Don’t stall out over trying to have the perfect roadmap, we work with our clients to implement adaptable approaches that take into account the realities that will occur, even though we can’t label them at launch.
Systems Integration
The truth is, the cheese does not stand alone. All of your systems have data and content that is made more valuable when juxtaposed or intersected with information from another system. Data sharing and syncing requires coordination and process definition to be reliable and effective. An expert in a given technology system will understand how to export data out or import data into that particular system, but rarely are they planning for or designing for organization-wide data sharing.

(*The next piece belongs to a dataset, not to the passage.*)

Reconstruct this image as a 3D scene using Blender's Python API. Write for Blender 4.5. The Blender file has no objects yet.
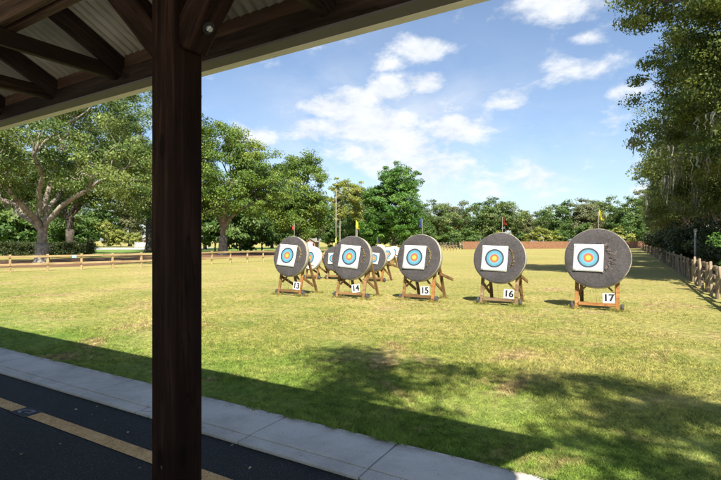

Our systems integration methodology looks across your entire suite of systems and data warehouses to create content-sharing and syncing maps that clearly identify the data we want to share, sync, and edit system to system. From these data maps we design unified content, taxonomy, and data structures. These standards allow us to minimize the cost of integration by allowing each system to map to a common standard, and to allow us to reuse integration plugins. In the most robust integration models we will also create a series of microservice APIs that facilitate data discovery, enforce content curation of shared content such as taxonomies, and allow systems integrations to register themselves as consuming external data.
We wrap all of our systems integration work with governance and business process planning that ensure that your staff are integrated and communicating clearly, in addition to your content and data.